__THE EXERCISE__: Quote each record exactly, please, leaving none out.

++++ MATERIAL PROVIDED ++++

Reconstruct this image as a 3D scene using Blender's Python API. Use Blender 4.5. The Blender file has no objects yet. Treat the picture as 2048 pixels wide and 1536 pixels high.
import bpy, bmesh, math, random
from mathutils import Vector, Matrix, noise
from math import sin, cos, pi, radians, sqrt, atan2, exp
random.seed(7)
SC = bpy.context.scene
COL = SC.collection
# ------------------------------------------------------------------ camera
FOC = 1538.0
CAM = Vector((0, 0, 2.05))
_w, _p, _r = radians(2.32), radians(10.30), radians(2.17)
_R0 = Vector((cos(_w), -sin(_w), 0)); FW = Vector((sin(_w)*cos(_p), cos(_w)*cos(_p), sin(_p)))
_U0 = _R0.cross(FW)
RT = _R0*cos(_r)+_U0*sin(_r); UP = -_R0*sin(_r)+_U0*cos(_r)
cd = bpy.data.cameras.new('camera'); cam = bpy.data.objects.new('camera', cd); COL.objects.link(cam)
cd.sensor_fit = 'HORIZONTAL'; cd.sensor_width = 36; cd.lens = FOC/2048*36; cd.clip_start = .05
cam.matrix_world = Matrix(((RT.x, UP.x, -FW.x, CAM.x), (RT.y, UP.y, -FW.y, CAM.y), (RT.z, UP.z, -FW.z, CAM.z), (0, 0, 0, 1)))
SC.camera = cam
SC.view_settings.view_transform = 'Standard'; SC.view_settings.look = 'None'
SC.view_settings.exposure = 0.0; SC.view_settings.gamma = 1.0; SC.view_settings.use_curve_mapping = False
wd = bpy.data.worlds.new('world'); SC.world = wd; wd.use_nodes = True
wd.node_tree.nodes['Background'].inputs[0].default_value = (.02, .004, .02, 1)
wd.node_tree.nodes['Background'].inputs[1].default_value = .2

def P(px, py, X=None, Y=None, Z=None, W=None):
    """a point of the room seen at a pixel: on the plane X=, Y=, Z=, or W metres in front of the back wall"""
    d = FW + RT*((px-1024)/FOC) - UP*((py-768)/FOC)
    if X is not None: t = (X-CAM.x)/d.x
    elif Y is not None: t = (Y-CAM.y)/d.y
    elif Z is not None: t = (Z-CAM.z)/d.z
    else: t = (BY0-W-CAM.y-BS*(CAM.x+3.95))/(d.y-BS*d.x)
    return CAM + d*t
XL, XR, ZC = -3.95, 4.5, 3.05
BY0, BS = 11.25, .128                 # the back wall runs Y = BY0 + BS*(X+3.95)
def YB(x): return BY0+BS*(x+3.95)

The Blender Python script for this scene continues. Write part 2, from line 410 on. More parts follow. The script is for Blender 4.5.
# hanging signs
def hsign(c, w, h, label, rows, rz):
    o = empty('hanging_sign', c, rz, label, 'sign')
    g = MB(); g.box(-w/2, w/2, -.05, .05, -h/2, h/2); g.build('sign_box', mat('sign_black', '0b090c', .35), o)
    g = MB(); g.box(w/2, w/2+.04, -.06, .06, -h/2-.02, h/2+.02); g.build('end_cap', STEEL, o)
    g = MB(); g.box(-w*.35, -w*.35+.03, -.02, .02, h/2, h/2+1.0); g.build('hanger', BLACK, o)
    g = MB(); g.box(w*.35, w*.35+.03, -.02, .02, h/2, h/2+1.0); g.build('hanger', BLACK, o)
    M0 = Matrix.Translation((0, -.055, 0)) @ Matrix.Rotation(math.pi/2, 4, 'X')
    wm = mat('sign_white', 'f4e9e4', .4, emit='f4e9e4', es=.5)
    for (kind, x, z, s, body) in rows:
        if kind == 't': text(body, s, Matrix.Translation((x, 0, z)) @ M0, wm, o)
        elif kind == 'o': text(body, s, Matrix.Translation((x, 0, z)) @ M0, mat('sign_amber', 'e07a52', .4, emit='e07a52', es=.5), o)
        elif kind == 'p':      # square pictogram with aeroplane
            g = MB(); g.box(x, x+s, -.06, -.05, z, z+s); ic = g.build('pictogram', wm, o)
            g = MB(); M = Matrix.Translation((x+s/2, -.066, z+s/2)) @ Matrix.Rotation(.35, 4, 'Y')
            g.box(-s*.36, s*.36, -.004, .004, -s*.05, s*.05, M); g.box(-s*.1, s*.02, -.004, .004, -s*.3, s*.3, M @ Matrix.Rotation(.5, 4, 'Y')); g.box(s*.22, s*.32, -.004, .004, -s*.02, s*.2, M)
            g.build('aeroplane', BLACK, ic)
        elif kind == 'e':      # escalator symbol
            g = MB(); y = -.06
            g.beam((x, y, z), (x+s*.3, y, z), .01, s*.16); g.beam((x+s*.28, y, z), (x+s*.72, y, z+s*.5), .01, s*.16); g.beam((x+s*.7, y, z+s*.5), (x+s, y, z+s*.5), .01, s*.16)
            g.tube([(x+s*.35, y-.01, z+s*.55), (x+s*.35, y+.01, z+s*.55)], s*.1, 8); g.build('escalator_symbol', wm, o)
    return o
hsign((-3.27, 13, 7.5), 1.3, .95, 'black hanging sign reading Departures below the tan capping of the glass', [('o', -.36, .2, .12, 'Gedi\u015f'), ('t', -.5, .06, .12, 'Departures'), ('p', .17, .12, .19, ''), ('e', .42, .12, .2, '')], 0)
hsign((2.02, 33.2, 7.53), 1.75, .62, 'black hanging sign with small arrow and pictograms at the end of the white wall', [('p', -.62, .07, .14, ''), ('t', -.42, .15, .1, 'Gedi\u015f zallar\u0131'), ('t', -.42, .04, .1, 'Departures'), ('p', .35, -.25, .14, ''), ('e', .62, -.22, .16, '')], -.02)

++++

__TASK ANSWER__:
Reconstruct this image as a 3D scene using Blender's Python API. Use Blender 4.5. The Blender file has no objects yet. Treat the picture as 2048 pixels wide and 1536 pixels high.
import bpy, bmesh, math, random
from mathutils import Vector, Matrix, noise
from math import sin, cos, pi, radians, sqrt, atan2, exp
random.seed(7)
SC = bpy.context.scene
COL = SC.collection
# ------------------------------------------------------------------ camera
FOC = 1538.0
CAM = Vector((0, 0, 2.05))
_w, _p, _r = radians(2.32), radians(10.30), radians(2.17)
_R0 = Vector((cos(_w), -sin(_w), 0)); FW = Vector((sin(_w)*cos(_p), cos(_w)*cos(_p), sin(_p)))
_U0 = _R0.cross(FW)
RT = _R0*cos(_r)+_U0*sin(_r); UP = -_R0*sin(_r)+_U0*cos(_r)
cd = bpy.data.cameras.new('camera'); cam = bpy.data.objects.new('camera', cd); COL.objects.link(cam)
cd.sensor_fit = 'HORIZONTAL'; cd.sensor_width = 36; cd.lens = FOC/2048*36; cd.clip_start = .05
cam.matrix_world = Matrix(((RT.x, UP.x, -FW.x, CAM.x), (RT.y, UP.y, -FW.y, CAM.y), (RT.z, UP.z, -FW.z, CAM.z), (0, 0, 0, 1)))
SC.camera = cam
SC.view_settings.view_transform = 'Standard'; SC.view_settings.look = 'None'
SC.view_settings.exposure = 0.0; SC.view_settings.gamma = 1.0; SC.view_settings.use_curve_mapping = False
wd = bpy.data.worlds.new('world'); SC.world = wd; wd.use_nodes = True
wd.node_tree.nodes['Background'].inputs[0].default_value = (.02, .004, .02, 1)
wd.node_tree.nodes['Background'].inputs[1].default_value = .2

def P(px, py, X=None, Y=None, Z=None, W=None):
    """a point of the room seen at a pixel: on the plane X=, Y=, Z=, or W metres in front of the back wall"""
    d = FW + RT*((px-1024)/FOC) - UP*((py-768)/FOC)
    if X is not None: t = (X-CAM.x)/d.x
    elif Y is not None: t = (Y-CAM.y)/d.y
    elif Z is not None: t = (Z-CAM.z)/d.z
    else: t = (BY0-W-CAM.y-BS*(CAM.x+3.95))/(d.y-BS*d.x)
    return CAM + d*t
XL, XR, ZC = -3.95, 4.5, 3.05
BY0, BS = 11.25, .128                 # the back wall runs Y = BY0 + BS*(X+3.95)
def YB(x): return BY0+BS*(x+3.95)

The Blender Python script for this scene continues. Write part 2, from line 410 on. More parts follow. The script is for Blender 4.5.
# hanging signs
def hsign(c, w, h, label, rows, rz):
    o = empty('hanging_sign', c, rz, label, 'sign')
    g = MB(); g.box(-w/2, w/2, -.05, .05, -h/2, h/2); g.build('sign_box', mat('sign_black', '0b090c', .35), o)
    g = MB(); g.box(w/2, w/2+.04, -.06, .06, -h/2-.02, h/2+.02); g.build('end_cap', STEEL, o)
    g = MB(); g.box(-w*.35, -w*.35+.03, -.02, .02, h/2, h/2+1.0); g.build('hanger', BLACK, o)
    g = MB(); g.box(w*.35, w*.35+.03, -.02, .02, h/2, h/2+1.0); g.build('hanger', BLACK, o)
    M0 = Matrix.Translation((0, -.055, 0)) @ Matrix.Rotation(math.pi/2, 4, 'X')
    wm = mat('sign_white', 'f4e9e4', .4, emit='f4e9e4', es=.5)
    for (kind, x, z, s, body) in rows:
        if kind == 't': text(body, s, Matrix.Translation((x, 0, z)) @ M0, wm, o)
        elif kind == 'o': text(body, s, Matrix.Translation((x, 0, z)) @ M0, mat('sign_amber', 'e07a52', .4, emit='e07a52', es=.5), o)
        elif kind == 'p':      # square pictogram with aeroplane
            g = MB(); g.box(x, x+s, -.06, -.05, z, z+s); ic = g.build('pictogram', wm, o)
            g = MB(); M = Matrix.Translation((x+s/2, -.066, z+s/2)) @ Matrix.Rotation(.35, 4, 'Y')
            g.box(-s*.36, s*.36, -.004, .004, -s*.05, s*.05, M); g.box(-s*.1, s*.02, -.004, .004, -s*.3, s*.3, M @ Matrix.Rotation(.5, 4, 'Y')); g.box(s*.22, s*.32, -.004, .004, -s*.02, s*.2, M)
            g.build('aeroplane', BLACK, ic)
        elif kind == 'e':      # escalator symbol
            g = MB(); y = -.06
            g.beam((x, y, z), (x+s*.3, y, z), .01, s*.16); g.beam((x+s*.28, y, z), (x+s*.72, y, z+s*.5), .01, s*.16); g.beam((x+s*.7, y, z+s*.5), (x+s, y, z+s*.5), .01, s*.16)
            g.tube([(x+s*.35, y-.01, z+s*.55), (x+s*.35, y+.01, z+s*.55)], s*.1, 8); g.build('escalator_symbol', wm, o)
    return o
hsign((-3.27, 13, 7.5), 1.3, .95, 'black hanging sign reading Departures below the tan capping of the glass', [('o', -.36, .2, .12, 'Gedi\u015f'), ('t', -.5, .06, .12, 'Departures'), ('p', .17, .12, .19, ''), ('e', .42, .12, .2, '')], 0)
hsign((2.02, 33.2, 7.53), 1.75, .62, 'black hanging sign with small arrow and pictograms at the end of the white wall', [('p', -.62, .07, .14, ''), ('t', -.42, .15, .1, 'Gedi\u015f zallar\u0131'), ('t', -.42, .04, .1, 'Departures'), ('p', .35, -.25, .14, ''), ('e', .62, -.22, .16, '')], -.02)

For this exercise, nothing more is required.